De Espanha a Portugal
Infelizmente não há memória de campeonato renhido que não tenha o final marcado por celeuma
NO passado domingo, o Valência perdeu em casa (0-2 com o Sevilha), agravando uma crise de resultados como há muito não se via no Mestalla. A poucas jornadas para o final da época, os che estão na zona de despromoção, a três pontos da linha de água. A equipa valenciana está na primeira divisão há quarenta anos.
Na ressaca da derrota, o diretor geral do clube, Javier Solís, atacou o árbitro Carlos del Cerro Grande (curiosamente o mesmo que irá dirigir o Inter de Milão-Benfica de amanhã) com um conjunto de declarações que foram bem além da crítica técnica ao seu trabalho. Solís afirmou que estavam possessos e que a arbitragem tinha sido uma vergonha com letras maiúsculas: «Roubaram-nos um penálti, estamos fartos, isto cheira muito mal. Quando o árbitro vir as imagens, vai ter dificuldade para dormir. Estamos enojados. Temos sido assaltados.»
O calibre destas afirmações, mais do que um mero desabafo, encerrou uma estratégia de pressão sobre as arbitragens, tendo em conta o que falta jogar. Foi também uma tentativa de branquear insucessos desportivos e de desviar a atenção do essencial. Nada de novo aí. Mas quem não parece ter ficado seduzido pela opção foram os seus adeptos, que se concentraram à porta do estádio para exigir a demissão imediata de todos os seus gestores.
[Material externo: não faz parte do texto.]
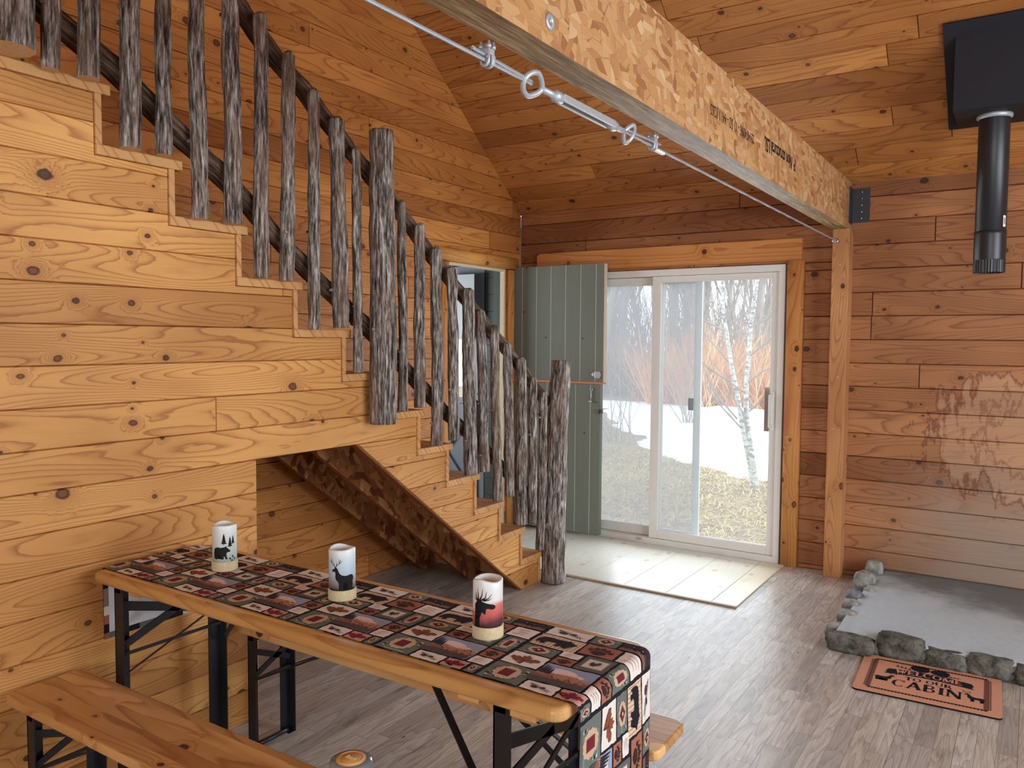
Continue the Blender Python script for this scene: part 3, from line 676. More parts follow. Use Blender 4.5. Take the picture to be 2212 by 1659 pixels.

O futebol de alta competição parece ter incorporado a ideia de que não faz mal que alguns agentes desportivos coloquem em causa a honra e integridade de outros quando a coisa não lhes corre bem. Parece que está instituído que, na hora de desabafar, há quem possa dizer o que quer e há quem tenha que comer e calar.
Claro que excessos como os de Solís serão sempre alvo de sanção desportiva (e criminal), que pode até ser dura, mas nunca o suficiente para dissuadir. Nunca o suficiente para impedir que a linha vermelha volte a ser ultrapassada.
Em Portugal a realidade não é muito diferente e é justo que se assuma isso com clareza. Quando os resultados não aparecem, quando o ambiente fica pesado, quando a incerteza começa a pairar, o mais fácil é apontar o dedo aos suspeitos do costume. Esse posicionamento assenta quase sempre em duas premissas: ou na tal estratégia pensada para (tentar) condicionar o que aí vem ou no simples desabafo emocional. Na voz do coração, demasiado exaltada e parcial na opinião, porque próxima do coração. Uma má, outra menos má, as duas destrutivas.
Infelizmente não há memória de campeonato renhido que não tenha o seu final de época marcado por celeuma, declarações bombásticas e insinuações ferozes em relação a árbitros e arbitragens (não confundir com direito à critica, totalmente legítimo e que deve ser sempre exercido por quem se sente lesado).
É nestes momentos mais acalorados e perigosos que comentadores desportivos (sobretudo os não afetos a clubes), jornalistas e imprensa, devem desempenhar bem o seu papel, por ser tão determinante na formação de opinião. Por ser tão impactante na forma como as pessoas percecionam tudo isto.
O que se espera de todos eles é conteúdo construtivo, análise factual e informação credível. No fundo, verdade. E tudo o que não se espera são contributos indiretos ou camuflados para um clima ainda mais hostil e crispado. Para um ambiente ainda mais tóxico.
Os árbitros erram, os jogadores falham, os treinadores enganam-se, os dirigentes equivocam-se e os adeptos excedem-se. Esta verdade, misturada com um espetáculo que acarreta demasiadas emoções, expectativas e frustrações, é só por si suficiente para fazer explodir uma área demasiado próxima da vertigem.
Quem está cá fora e tem força para influenciar pela positiva, deve fazê-lo com ética, neutralidade e isenção, mesmo aqueles que, como eu, não estão sujeitos a código deontológico.
Não é admissível que seja (ou pareça ser) de outra forma.